For this to happen, representatives from human rights and other civil society organizations, including women’s groups and victims’ representatives, should participate in the full range of discussions surrounding the intra-Afghan talks, including in plans for implementation following any agreement. Although the constitution of the Islamic Republic of Afghanistan and the laws enacted in the years since 2002 include many human rights protections, implementation has been poor, including in areas under government control.

While in power in Afghanistan in the 1990s, the Taliban’s rights record was characterized by systematic violations against women and girls; cruel corporal punishments, including executions; and extreme suppression of freedom of religion, expression, and education. Since the US-led military defeat of the government in late 2001, the Taliban insurgency has not recognized the legitimacy of the Afghan government or the 2004 constitution.

As of mid-2020, Taliban forces controlled or had significant influence in many provinces and districts of Afghanistan. In these areas, residents abide by a parallel set of government laws and Taliban-imposed regulations. Some nongovernmental organizations (NGOs) funded by international donors and working with the Afghan government provide social services, including education and health care, in Taliban-held areas. Taliban leaders have assumed some oversight of these services and have issued regulations concerning their operations. Taliban officials liaise directly with NGOs and with local Afghan government officials through mediation by elders in the communities and community councils.

This divided state and the prospect of a peace agreement have raised a number of critical questions: What is life currently like under Taliban rule? And what does that say about the protection of fundamental human rights after a peace deal is signed?

This report is based on a total of 138 interviews, including 120 in-person interviews with Taliban officials, commanders, and fighters, who in their own words talk about their policies and their reasons for imposing restrictions on communities under their control. Others interviewed included teachers, doctors, elders, students, and other local residents in Helmand, Kunduz, and Wardak provinces—three of Afghanistan’s 34 provinces in the north, south and center of the country—between January 2019 and April 2020.

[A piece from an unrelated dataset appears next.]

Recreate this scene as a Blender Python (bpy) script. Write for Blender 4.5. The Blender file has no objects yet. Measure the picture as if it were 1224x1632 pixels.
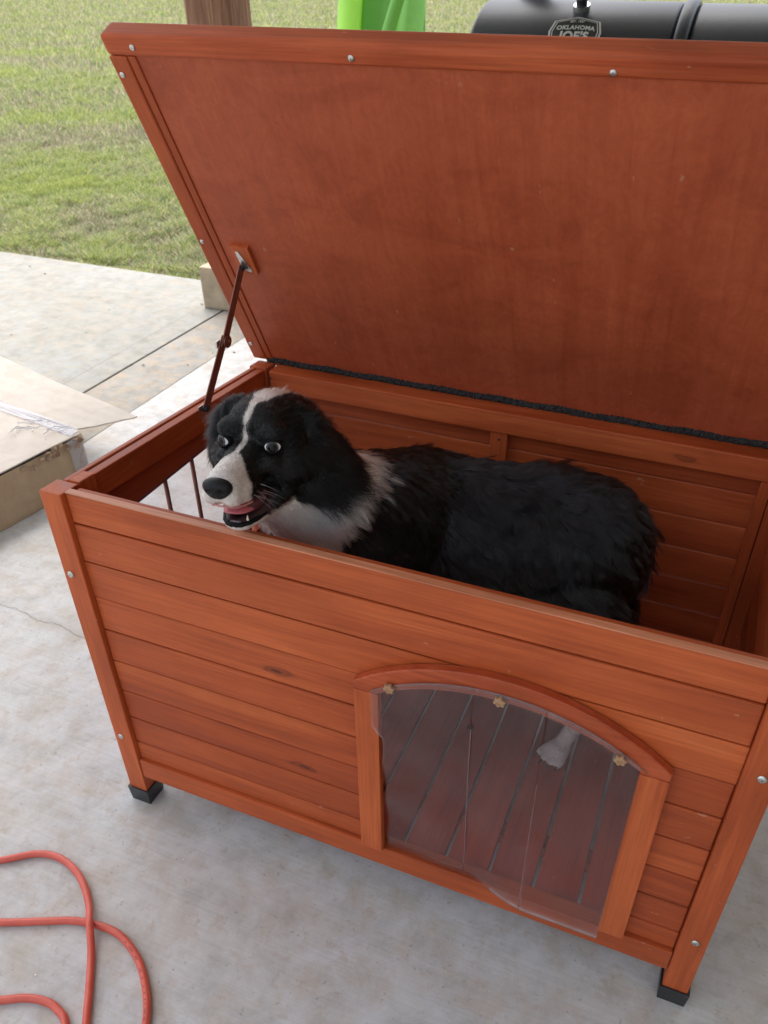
import bpy, bmesh, math, random
import numpy as np
from mathutils import Vector, Matrix
R = math.radians
random.seed(7)
rng = np.random.default_rng(11)
sc = bpy.context.scene
C = sc.collection

# ------------------------------------------------------------------ camera, sky, sun, exposure
F_PX = 1279.158
CAM = Vector((0.8918, -0.7440, 1.3714))
cr = Vector((0.92860404, 0.37104991, 0.00406336))
cu = Vector((-0.21979088, 0.54116855, 0.81168256))
cf = Vector((-0.29897578, 0.75462479, -0.58408468))
cd = bpy.data.cameras.new('camera')
cam = bpy.data.objects.new('camera', cd); C.objects.link(cam)
m3 = Matrix((cr, cu, -cf)).transposed()
cam.matrix_world = Matrix.Translation(CAM) @ m3.to_4x4()
cd.sensor_fit = 'VERTICAL'; cd.sensor_height = 36.0; cd.lens = 36.0 * F_PX / 1632.0
cd.shift_x = -39.73 / 1632.0; cd.shift_y = 50.76 / 1632.0
cd.clip_start = 0.02; cd.clip_end = 2000
cd.dof.use_dof = True; cd.dof.focus_distance = 1.25; cd.dof.aperture_fstop = 9.0
sc.camera = cam

SUN_EL, SUN_AZ = R(66), R(-35)          # azimuth measured from +Y towards +X
w = bpy.data.worlds.new('World'); sc.world = w; w.use_nodes = True
nt = w.node_tree
sky = nt.nodes.new('ShaderNodeTexSky'); sky.sky_type = 'NISHITA'; sky.sun_disc = False
sky.sun_elevation = SUN_EL; sky.sun_rotation = SUN_AZ
sky.air_density = 1.0; sky.dust_density = 5.0; sky.ozone_density = 1.0
bg = nt.nodes['Background']; bg.inputs[1].default_value = 0.15
hs = nt.nodes.new('ShaderNodeHueSaturation'); hs.inputs['Saturation'].default_value = 0.42
nt.links.new(sky.outputs[0], hs.inputs['Color']); nt.links.new(hs.outputs[0], bg.inputs[0])
sl = bpy.data.lights.new('sun', 'SUN'); sl.energy = .32; sl.angle = R(45); sl.color = (1.0, 0.96, 0.9)
so = bpy.data.objects.new('sun', sl); C.objects.link(so)
sd = Vector((math.sin(SUN_AZ) * math.cos(SUN_EL), math.cos(SUN_AZ) * math.cos(SUN_EL), math.sin(SUN_EL)))
so.rotation_euler = sd.to_track_quat('Z', 'Y').to_euler()
sc.view_settings.view_transform = 'Standard'; sc.view_settings.look = 'None'
sc.view_settings.gamma = 1; sc.view_settings.use_curve_mapping = False
sc.view_settings.exposure = 1.55
sc.cycles.use_denoising = True
sc.cycles.max_bounces = 10; sc.cycles.transparent_max_bounces = 16
sc.cycles.caustics_reflective = False; sc.cycles.caustics_refractive = False

# ------------------------------------------------------------------ node helpers
def new_mat(name):
    m = bpy.data.materials.new(name); m.use_nodes = True
    return m, m.node_tree, m.node_tree.nodes['Principled BSDF']
def N(nt, typ, **kw):
    n = nt.nodes.new(typ)
    for k, v in kw.items():
        if k in n.inputs: n.inputs[k].default_value = v
        else: setattr(n, k, v)
    return n
def ramp(nt, fac, stops):
    r = nt.nodes.new('ShaderNodeValToRGB'); e = r.color_ramp.elements
    while len(e) < len(stops): e.new(0.5)
    for el, (p, c) in zip(e, stops):
        el.position = p; el.color = (c, c, c, 1) if isinstance(c, (int, float)) else (*c, 1)
    nt.links.new(fac, r.inputs[0]); return r.outputs[0]
def mix(nt, fac, a, b, mode='MIX'):
    n = nt.nodes.new('ShaderNodeMix'); n.data_type = 'RGBA'; n.blend_type = mode
    for sock, v in ((n.inputs[0], fac), (n.inputs[6], a), (n.inputs[7], b)):
        if isinstance(v, bpy.types.NodeSocket): nt.links.new(v, sock)
        else: sock.default_value = v if isinstance(v, (int, float)) else (*v, 1)
    return n.outputs[2]
def mapped(nt, scale, src='Object', rnd=0.0, loc=(0, 0, 0)):
    tc = nt.nodes.new('ShaderNodeTexCoord'); out = tc.outputs[src]
    if rnd:
        oi = nt.nodes.new('ShaderNodeObjectInfo')
        ml = N(nt, 'ShaderNodeMath', operation='MULTIPLY'); ml.inputs[1].default_value = rnd
        nt.links.new(oi.outputs['Random'], ml.inputs[0])
        ad = N(nt, 'ShaderNodeVectorMath', operation='ADD')
        nt.links.new(out, ad.inputs[0]); nt.links.new(ml.outputs[0], ad.inputs[1]); out = ad.outputs[0]
    mp = nt.nodes.new('ShaderNodeMapping'); mp.inputs['Scale'].default_value = scale; mp.inputs['Location'].default_value = loc
    nt.links.new(out, mp.inputs[0]); return mp.outputs[0]
def noise(nt, vec, scale=1, detail=4, rough=.55, dist=0):
    n = N(nt, 'ShaderNodeTexNoise'); n.inputs['Scale'].default_value = scale; n.inputs['Detail'].default_value = detail
    n.inputs['Roughness'].default_value = rough; n.inputs['Distortion'].default_value = dist
    nt.links.new(vec, n.inputs['Vector']); return n.outputs[0]
def bump(nt, bsdf, h, strength=.2, dist=.002):
    b = N(nt, 'ShaderNodeBump'); b.inputs['Strength'].default_value = strength; b.inputs['Distance'].default_value = dist
    nt.links.new(h, b.inputs['Height']); nt.links.new(b.outputs[0], bsdf.inputs['Normal'])
def plain(name, col, rough=.5, metal=0.0, var=.12, scale=30, bmp=.05):
    m, nt, b = new_mat(name)
    n = noise(nt, mapped(nt, (1, 1, 1)), scale, 5)
    c = ramp(nt, n, [(.3, tuple(x * (1 - var) for x in col)), (.7, tuple(min(1, x * (1 + var)) for x in col))])
    nt.links.new(c, b.inputs['Base Color']); b.inputs['Roughness'].default_value = rough; b.inputs['Metallic'].default_value = metal
    if bmp: bump(nt, b, n, bmp)
    return m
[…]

The report focuses on the everyday experiences of people living in Taliban-held districts and the impact Taliban policies have had on their rights and freedoms, including education; information and media; and movement. It looks at local people’s efforts to bring complaints against Taliban officials and fighters. Since US-Taliban negotiations began in early 2019, women’s rights activists and other Afghans in government-held areas have raised concerns about Taliban restrictions in their areas of control and the effect a settlement with the Taliban would have on these rights. We also document abuses by Taliban courts and prisons, including prolonged arbitrary detention and summary punishments, including executions. We do not document here the Taliban’s many and widespread violations of the methods and means of warfare, including deliberate attacks on civilians, which we investigated in the 2018 Human Rights Watch report, No Safe Place: Insurgent Attacks on Civilians in Afghanistan, and which continue to cause civilian harm.

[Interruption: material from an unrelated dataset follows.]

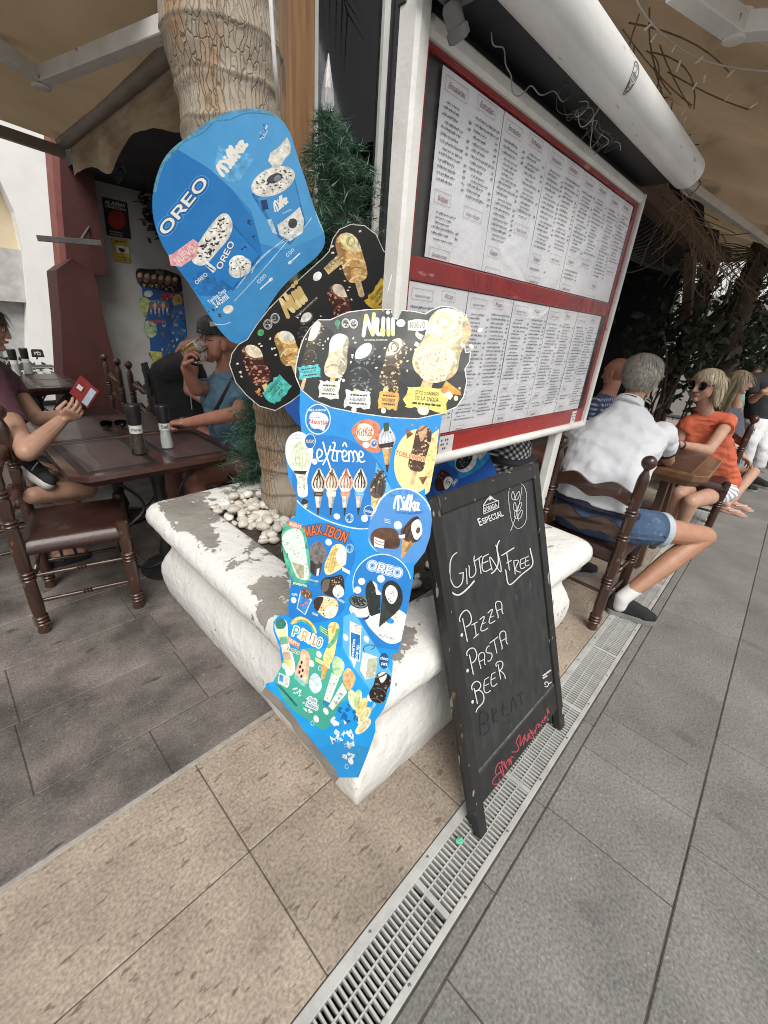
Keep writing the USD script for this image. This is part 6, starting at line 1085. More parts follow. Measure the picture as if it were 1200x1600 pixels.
# -- far end: pale house with shutters, arch and plants
XF = 12.5
fh = thing('far_house', 'pale house with white shutters and a dark red arch beyond the hall', 'building', (XF, 2, 0))
def xf(x, y, X=XF): return on(x, y, (X, 0, 0), (1, 0, 0))
obj('wall', bx(XF, XF + .4, -1.0, 9, 0, 2.6), pm('far_pale_wall', (.36, .33, .31), (.30, .28, .265), rough=.9, scale=2), fh, smooth=False)
obj('arch_trim', tube(spline([xf(*p, XF - .06) for p in [(1130, 500), (1150, 490), (1170, 478), (1190, 488), (1203, 515)]], 24), .09, 8), pm('shaded_oxblood', (.17, .03, .024)), fh)
obj('arch_glass', solid([xf(*p, XF - .02) for p in [(1142, 560), (1152, 500), (1170, 488), (1190, 500), (1200, 560)]], V(.015, 0, 0)), pm('pale_window', (.55, .58, .56), rough=.3), fh, smooth=False)
for k in range(5):
    x = 1058 + 9 * k; obj('shutter_slat', solid([xf(*p, XF - .05) for p in [(x, 490), (x + 5, 490 - 1), (x + 13, 452), (x + 8, 453)]], V(.03, 0, 0)), pm('shutter_white', (.62, .61, .6), rough=.7), fh, smooth=False)
for a, b in (((1110, 470), (1085, 545)), ((1143, 440), (1120, 520)), ((1104, 512), (1140, 522))): obj('window_bar', tube([P(*a, 6.3), P(*b, 6.3)], .022, 6), pm('pale_bar', (.45, .44, .42), rough=.6), fh)
tr2 = thing('palm_tree', 'slim dark palm trunk beyond the hall post at the right edge', 'tree', G(1165, 640) * V(0, 0, 0) + P(1150, 620, 6.0) * V(1, 1, 0))
p_ = spline([P(1128, 640, 6.0), P(1145, 520, 6.0), P(1172, 440, 5.9), P(1200, 370, 5.8)], 30); m = tube(p_, np.linspace(.15, .12, 30) + .008 * np.sin(np.arange(30) * 2.4), 12); obj('trunk', wobble(m, .02, 6), pm('dark_palm_bark', (.10, .075, .055), (.055, .04, .03), rough=.9, scale=12, bump=.5, bscale=40), tr2)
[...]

Non-state armed groups are bound by Common Article 3 to the Geneva Conventions of 1949 and customary international humanitarian law. This requires that the Taliban respect fundamental guarantees in areas that they occupy, including: non-discrimination on the basis of sex and other grounds; freedom of religion; respect for family life; humane treatment of prisoners; prohibitions on torture and corporal punishment; collective punishment; and rights to a fair trial. Individuals who violate some of these guarantees, such as by committing torture, are responsible for war crimes. In areas they effectively control, the Taliban should also respect and protect the fundamental human rights of individuals, including the rights to education, freedom of expression and assembly.